Aujourd’hui, en tant que directeur du Département de la jeunesse du JTU, j’apprends des choses tous les jours. J’ai notamment appris un slogan associé à la Convention des Nations Unies relative aux droits des personnes handicapées: « Rien pour nous sans nous! ». Je me demande dans quelle mesure j’ai été capable d’écouter Sakura. Si j’avais su ce qu’étaient l’« éducation inclusive » et les « aménagements raisonnables » à l’époque, j’aurais été en mesure de formuler une proposition différente. Je regrette encore de ne pas avoir appris cette approche plus tôt, avant que cela n’arrive.
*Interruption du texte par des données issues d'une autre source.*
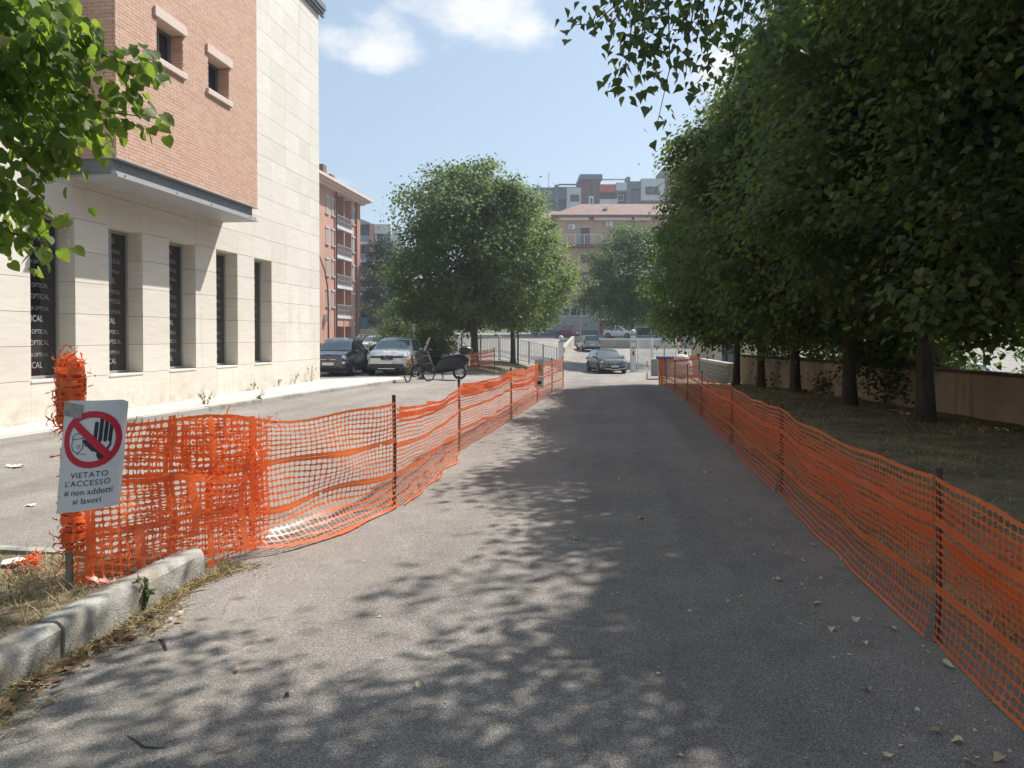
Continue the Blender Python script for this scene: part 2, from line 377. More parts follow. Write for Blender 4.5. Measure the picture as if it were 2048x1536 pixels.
t = NT('soil'); a = t.noise(2.5, 6, .65); b = t.noise(45, 4); cl = t.ramp(a, [(.3, (.11, .085, .06)), (.5, (.19, .145, .095)), (.7, (.28, .22, .14))])
cl = t.mix(cl, t.ramp(b, [(.3, .65), (.7, 1.3)]), 1, 'MULTIPLY'); t.bump(b, .6, .02); M['soil'] = t.set(cl, .95)
t = NT('verge_soil'); a = t.noise(1.2, 6, .65); b = t.noise(40, 4); cl = t.ramp(a, [(.35, (.13, .125, .06)), (.52, (.25, .20, .12)), (.70, (.42, .31, .19))])
cl = t.mix(cl, t.ramp(b, [(.3, .6), (.7, 1.35)]), 1, 'MULTIPLY'); t.bump(b, .7, .02); M['verge'] = t.set(cl, .95)
M['dryleaf'] = vary('dry_leaf', (.42, .33, .19), .8, .25, 5)
M['dryleaf_pale'] = vary('dry_leaf_pale', (.58, .50, .31), .8, .15, 5)
t = NT('old_render'); a = t.noise(.8, 6, .65); s_ = t.noise(1.6, 5, .6, scale3=(1.6, 1.6, .15)); b = t.noise(40, 3)
cl = t.ramp(a, [(.3, (.42, .335, .24)), (.7, (.56, .465, .35))]); cl = t.mix(cl, (.10, .085, .065), t.ramp(s_, [(.50, 0), (.72, .75)]))
bt = t.n('ShaderNodeTexBrick'); bt.inputs['Scale'].default_value = 1; bt.inputs['Mortar Size'].default_value = .008; bt.inputs['Brick Width'].default_value = .5; bt.inputs['Row Height'].default_value = .22
mpn = t.n('ShaderNodeMapping'); mpn.inputs['Rotation'].default_value = (R(90), 0, 0); t.l(t.tc.outputs['Object'], mpn.inputs['Vector']); t.l(mpn.outputs[0], bt.inputs['Vector'])
cl = t.mix(cl, t.ramp(bt.outputs['Fac'], [(0, 1.0), (1, .8)]), 1, 'MULTIPLY'); t.bump(b, .25, .01); M['render_wall'] = t.set(cl, .9)
def plaster(name, c, amt=.1):
    t = NT(name); a = t.noise(.35, 6, .6); s_ = t.noise(.7, 5, .6, scale3=(1, 1, .2)); cl = t.ramp(a, [(.3, tuple(x * (1 - amt) for x in c)), (.7, tuple(min(1, x * (1 + amt)) for x in c))])
    cl = t.mix(cl, t.ramp(s_, [(.4, 1.0), (.75, .84)]), 1, 'MULTIPLY'); return t.set(cl, .85)
M['salmon'] = plaster('salmon_plaster', (.50, .275, .20)); M['salmon_dk'] = plaster('salmon_pilaster', (.42, .20, .145))
M['peach'] = plaster('peach_plaster', (.55, .36, .25)); M['peach_lt'] = plaster('peach_plaster_pale', (.52, .38, .285)); M['grey_pl'] = plaster('grey_plaster', (.36, .35, .33)); M['cream_pl'] = plaster('cream_plaster', (.56, .50, .38))
M['maroon'] = plaster('maroon_plaster', (.145, .065, .06)); M['slate_pl'] = plaster('slate_plaster', (.13, .16, .18)); M['white_pl'] = plaster('white_plaster', (.55, .56, .55)); M['red_pl'] = plaster('red_panel', (.50, .085, .07))
M['stone_wall'] = plaster('retaining_concrete', (.42, .38, .31), .18)
t = NT('roof_tile'); wv = t.n('ShaderNodeTexWave'); wv.inputs['Scale'].default_value = 2.2; t.l(t.tc.outputs['Object'], wv.inputs['Vector']); a = t.noise(1.2, 5)
cl = t.ramp(a, [(.3, (.19, .105, .08)), (.7, (.30, .185, .145))]); cl = t.mix(cl, t.ramp(wv.outputs['Fac'], [(0, .75), (1, 1.1)]), 1, 'MULTIPLY'); M['tile'] = t.set(cl, .85)
M['opening_fill'] = plain('shutter_grey', (.33, .31, .29), .6); M['dark_open'] = plain('dark_opening', (.035, .033, .034), .4); M['brown_wood'] = plain('brown_shutter', (.13, .07, .05), .6)
def carpaint(name, c, metal=.5, rough=.3): return plain(name, c, rough, metal, .5, 1.0)
M['sign_white'] = vary('sign_sheet', (.66, .66, .65), .35, .05, 8); M['sign_red'] = plain('sign_red', (.55, .012, .035), .4); M['sign_black'] = plain('sign_black', (.02, .02, .025), .5); M['sign_yellow'] = plain('sign_yellow', (.75, .42, .02), .4)
M['tape'] = vary('grey_tape', (.30, .29, .27), .4, .3, 30)
M['paper'] = plain('paper_white', (.75, .74, .71), .7); M['mustard'] = plain('mustard_paint', (.44, .24, .05), .45)
M['scoot'] = plain('scooter_black', (.012, .013, .016), .38); M['smoke'] = plain('smoked_screen', (.35, .33, .33), .15); M['blue_plastic'] = plain('blue_lid', (.02, .05, .14), .5); M['sack'] = vary('white_sack', (.62, .60, .53), .8, .15, 8)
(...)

Mon mandat de directeur du département de la jeunesse du JTU approche de son terme et je réalise véritablement combien il est important de posséder autant de connaissances que possible dans la profession enseignante. Je suis aujourd’hui en mesure de proposer des options en matière d’éducation de qualité en toute connaissance de cause à des enfants, des parents et des pairs. Nos journées chargées ne peuvent pas être une raison de cesser d’apprendre. J’aimerais poursuivre mon enseignement en m’appuyant sur les notions d’« apprendre ensemble », « se soutenir les uns les autres », « s’aider les uns les autres » et « une place pour chacun·e ». Mes regrets m’incitent à créer de telles classes pour les autres enfants que je rencontrerai. C'est ce que je suis impatient de faire.
[i] Son nom véritable a été modifié par respect pour sa vie privée.